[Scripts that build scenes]
:::::

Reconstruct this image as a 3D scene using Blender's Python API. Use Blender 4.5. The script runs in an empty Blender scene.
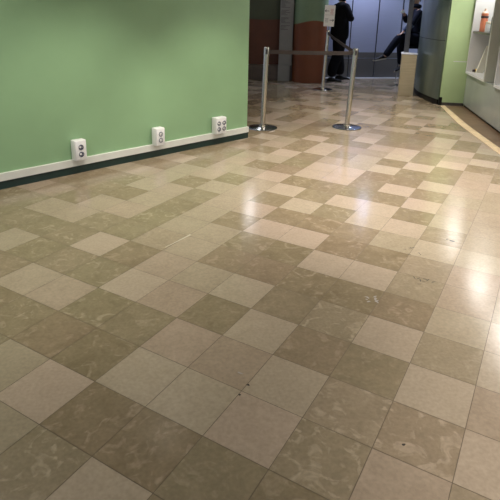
import bpy, bmesh, math, random
from mathutils import Vector, Matrix
random.seed(7)
C = bpy.context.scene.collection
PI = math.pi

# ------------------------------------------------------------------ materials
def new_mat(name):
    m = bpy.data.materials.new(name); m.use_nodes = True
    nt = m.node_tree
    return m, nt, nt.nodes['Principled BSDF']

def mat(name, col, rough=0.5, metal=0.0, noise=0.0, nscale=8.0, bump=0.0, bscale=40.0, spec=0.5, stretch=None):
    m, nt, b = new_mat(name)
    b.inputs['Roughness'].default_value = rough
    b.inputs['Metallic'].default_value = metal
    b.inputs['Specular IOR Level'].default_value = spec
    co = nt.nodes.new('ShaderNodeTexCoord')
    src = co.outputs['Object']
    if stretch:
        mp = nt.nodes.new('ShaderNodeMapping'); mp.inputs['Scale'].default_value = stretch
        nt.links.new(src, mp.inputs['Vector']); src = mp.outputs['Vector']
    n = nt.nodes.new('ShaderNodeTexNoise'); n.inputs['Scale'].default_value = nscale; n.inputs['Detail'].default_value = 4
    nt.links.new(src, n.inputs['Vector'])
    r = nt.nodes.new('ShaderNodeMapRange')
    r.inputs['From Min'].default_value = .3; r.inputs['From Max'].default_value = .7
    r.inputs['To Min'].default_value = 1 - noise; r.inputs['To Max'].default_value = 1 + noise
    nt.links.new(n.outputs['Fac'], r.inputs['Value'])
    mx = nt.nodes.new('ShaderNodeVectorMath'); mx.operation = 'SCALE'
    mx.inputs[0].default_value = col[:3]
    nt.links.new(r.outputs['Result'], mx.inputs['Scale'])
    nt.links.new(mx.outputs['Vector'], b.inputs['Base Color'])
    if bump:
        n2 = nt.nodes.new('ShaderNodeTexNoise'); n2.inputs['Scale'].default_value = bscale
        nt.links.new(src, n2.inputs['Vector'])
        bp = nt.nodes.new('ShaderNodeBump'); bp.inputs['Strength'].default_value = bump; bp.inputs['Distance'].default_value = .01
        nt.links.new(n2.outputs['Fac'], bp.inputs['Height'])
        nt.links.new(bp.outputs['Normal'], b.inputs['Normal'])
    return m

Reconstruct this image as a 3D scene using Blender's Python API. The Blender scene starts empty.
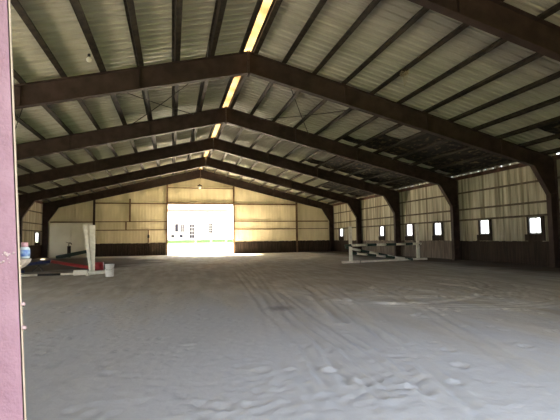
import bpy, math, random
import numpy as np
from mathutils import Vector, Matrix
random.seed(7); np.random.seed(7)
S = bpy.context.scene
COL = S.collection

# ------------------------------------------------------------ helpers
class MB:
    def __init__(s): s.v = []; s.f = []
    def add(s, vs, fs):
        n = len(s.v); s.v += [tuple(v) for v in vs]; s.f += [tuple(i + n for i in f) for f in fs]
    def box(s, c, d, rz=0, M=None):
        x, y, z = d[0] / 2, d[1] / 2, d[2] / 2
        vs = [Vector((a * x, b * y, e * z)) for a in (-1, 1) for b in (-1, 1) for e in (-1, 1)]
        R = M if M is not None else Matrix.Rotation(rz, 3, 'Z')
        vs = [R @ v + Vector(c) for v in vs]
        s.add(vs, [(0, 1, 3, 2), (4, 6, 7, 5), (0, 4, 5, 1), (2, 3, 7, 6), (0, 2, 6, 4), (1, 5, 7, 3)])
        return s
    def bar(s, a, b, w, h, up=(0, 0, 1), w2=None, h2=None):
        a = Vector(a); b = Vector(b); d = (b - a).normalized(); u = Vector(up)
        r = d.cross(u).normalized(); u = r.cross(d)
        w2 = w if w2 is None else w2; h2 = h if h2 is None else h2
        vs = [a + r * i * w / 2 + u * j * h / 2 for i, j in ((-1, -1), (1, -1), (1, 1), (-1, 1))] + \
             [b + r * i * w2 / 2 + u * j * h2 / 2 for i, j in ((-1, -1), (1, -1), (1, 1), (-1, 1))]
        s.add(vs, [(0, 1, 2, 3), (7, 6, 5, 4), (0, 4, 5, 1), (1, 5, 6, 2), (2, 6, 7, 3), (3, 7, 4, 0)])
        return s
    def tube(s, pts, r, n=10, caps=True):
        pts = [Vector(p) for p in pts]; rings = []
        rr = r if isinstance(r, (list, tuple)) else [r] * len(pts)
        for i, p in enumerate(pts):
            d = (pts[min(i + 1, len(pts) - 1)] - pts[max(i - 1, 0)]).normalized()
            u = Vector((0, 0, 1)) if abs(d.z) < .9 else Vector((1, 0, 0))
            a = d.cross(u).normalized(); b = a.cross(d)
            rings.append([p + (a * math.cos(t) + b * math.sin(t)) * rr[i] for t in [2 * math.pi * k / n for k in range(n)]])
        vs = [v for g in rings for v in g]; fs = []
        for i in range(len(pts) - 1):
            for k in range(n):
                fs.append((i * n + k, i * n + (k + 1) % n, (i + 1) * n + (k + 1) % n, (i + 1) * n + k))
        if caps:
            fs.append(tuple(range(n))[::-1]); fs.append(tuple((len(pts) - 1) * n + k for k in range(n)))
        s.add(vs, fs); return s
    def lathe(s, prof, c=(0, 0, 0), n=24, M=None):
        vs = []; fs = []
        for r, z in prof:
            for k in range(n):
                t = 2 * math.pi * k / n; v = Vector((r * math.cos(t), r * math.sin(t), z))
                if M is not None: v = M @ v
                vs.append(v + Vector(c))
        for i in range(len(prof) - 1):
            for k in range(n):
                fs.append((i * n + k, i * n + (k + 1) % n, (i + 1) * n + (k + 1) % n, (i + 1) * n + k))
        fs.append(tuple(range(n))[::-1]); fs.append(tuple((len(prof) - 1) * n + k for k in range(n)))
        s.add(vs, fs); return s
    def prism(s, poly, off):   # polygon (3D points) extruded by the vector off
        n = len(poly); off = Vector(off)
        vs = [Vector(p) for p in poly] + [Vector(p) + off for p in poly]
        fs = [tuple(range(n))[::-1], tuple(range(n, 2 * n))] + [(i, (i + 1) % n, n + (i + 1) % n, n + i) for i in range(n)]
        s.add(vs, fs); return s
    def build(s, name, mat, parent=None, smooth=False, bevel=0):
        me = bpy.data.meshes.new(name); me.from_pydata(s.v, [], s.f); me.update()
        o = bpy.data.objects.new(name, me); COL.objects.link(o)
        me.materials.append(mat)
        if smooth:
            for p in me.polygons: p.use_smooth = True
        if bevel:
            b = o.modifiers.new('b', 'BEVEL'); b.width = bevel; b.segments = 2; b.limit_method = 'ANGLE'
        if parent:
            o.parent = parent
            o.matrix_parent_inverse = Matrix.Translation(-Vector(parent.location))
        return o
def tag(o, label=None, cat=None, group=None, kind=None):
    if label: o['label'] = label
    if cat: o['category'] = cat
    if group: o['group'] = group
    if kind: o['kind'] = kind
    return o
def empty(name, loc):
    o = bpy.data.objects.new(name, None); COL.objects.link(o); o.location = loc
    o.empty_display_size = .1
    return o

# ------------------------------------------------------------ materials
def mat(name, c1, c2=None, rough=.7, scale=3, stretch=(1, 1, 1), metal=0, bump=0, bscale=40, spec=.3, lo=.35, hi=.65, detail=6):
    m = bpy.data.materials.new(name); m.use_nodes = True
    N = m.node_tree.nodes; L = m.node_tree.links; b = N['Principled BSDF']
    b.inputs['Roughness'].default_value = rough; b.inputs['Metallic'].default_value = metal
    b.inputs['Specular IOR Level'].default_value = spec
    b.inputs['Base Color'].default_value = (*c1, 1)
    tc = N.new('ShaderNodeTexCoord')
    if c2:
        mp = N.new('ShaderNodeMapping'); mp.inputs['Scale'].default_value = stretch
        nz = N.new('ShaderNodeTexNoise'); nz.inputs['Scale'].default_value = scale; nz.inputs['Detail'].default_value = detail
        cr = N.new('ShaderNodeValToRGB'); e = cr.color_ramp.elements
        e[0].position = lo; e[1].position = hi; e[0].color = (*c1, 1); e[1].color = (*c2, 1)
        L.new(tc.outputs['Object'], mp.inputs[0]); L.new(mp.outputs[0], nz.inputs[0]); L.new(nz.outputs[0], cr.inputs[0])
        L.new(cr.outputs[0], b.inputs['Base Color'])
    if bump:
        n2 = N.new('ShaderNodeTexNoise'); n2.inputs['Scale'].default_value = bscale; n2.inputs['Detail'].default_value = 5
        bp = N.new('ShaderNodeBump'); bp.inputs['Strength'].default_value = bump; bp.inputs['Distance'].default_value = .02
        L.new(tc.outputs['Object'], n2.inputs[0]); L.new(n2.outputs[0], bp.inputs['Height']); L.new(bp.outputs[0], b.inputs['Normal'])
    return m
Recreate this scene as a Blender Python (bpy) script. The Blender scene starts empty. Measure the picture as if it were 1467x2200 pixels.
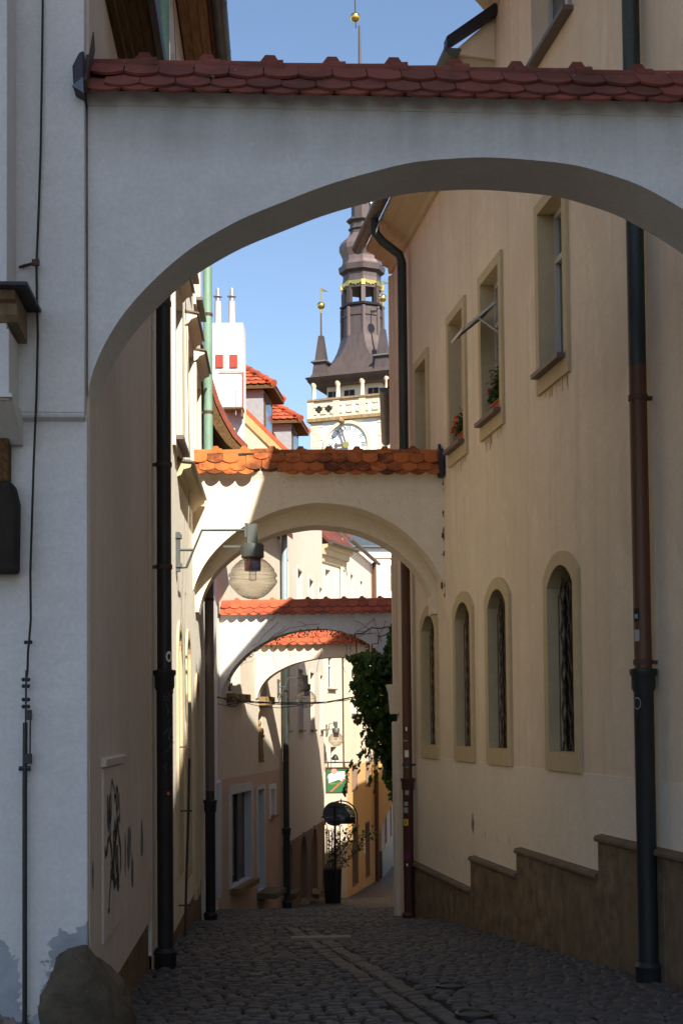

:::::

The required output is the exact run of lines from the start of the records through the line containing "return m, nt, nt.nodes['Principled BSDF']", both ends included, with no pictures.

**Answer for this exercise**
Reconstruct this image as a 3D scene using Blender's Python API. Use Blender 4.5. The script runs in an empty Blender scene.
import bpy, bmesh, math, random
from mathutils import Vector, Matrix
random.seed(7)
C = bpy.context.scene.collection
PI = math.pi

# ------------------------------------------------------------------ materials
def new_mat(name):
    m = bpy.data.materials.new(name); m.use_nodes = True
    nt = m.node_tree
    return m, nt, nt.nodes['Principled BSDF']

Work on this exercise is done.